In 2040 testen kennisinstellingen, bedrijven en overheden in Zoetermeer hun innovaties op sociale en stedelijke opgaven. Bijvoorbeeld op het gebied van energietransitie, innovaties in de gezondheidszorg (integraal werken in de zorg), sociale dienstverlening, circulaire economie of innovatieve bouwconcepten.

Zoetermeer biedt daartoe in 2040 zowel qua type opleidingen, faciliteiten voor data-onderzoek en analyses, competenties, regelgeving als locaties uitstekende condities. Het praktijkgerichte onderzoek in Zoetermeer heeft een regionale en (inter)nationale waarde. De campus ‘Dutch Innovation Park’ is de zichtbare aanjager van Zoetermeer als stad van de toegepaste innovaties. Ondernemen, studeren en wonen zijn in dit campusgebied samengebracht.
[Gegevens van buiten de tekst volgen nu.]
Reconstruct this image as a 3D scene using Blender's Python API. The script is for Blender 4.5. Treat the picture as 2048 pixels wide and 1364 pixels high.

Naast de campus zijn er meerdere plekken in de stad, waar onderwijs, onderzoek, bedrijfsleven, zorginstellingen en overheid de innovaties in praktijk beproeven.

Zoetermeer is een laboratorium voor sociale en fysieke vernieuwing.

2. WE ZETTEN IN OP EEN SLIMME STAD

Zoetermeer is in 2040 een ‘slimme stad’. Nieuwe

technologieën en werkmethodieken en het gebruik van data hebben een grote impact op de wijze waarop we met elkaar samenleven. Het helpt de overheden om het maatschappelijk belang beter te dienen. Het heeft er voor gezorgd dat preventieve strategieën in het sociaal domein en op het gebied van veiligheid en welzijn op een hoger niveau zijn gekomen. Onze aanpak kenmerkt zich door het slim benutten van digitale mogelijkheden.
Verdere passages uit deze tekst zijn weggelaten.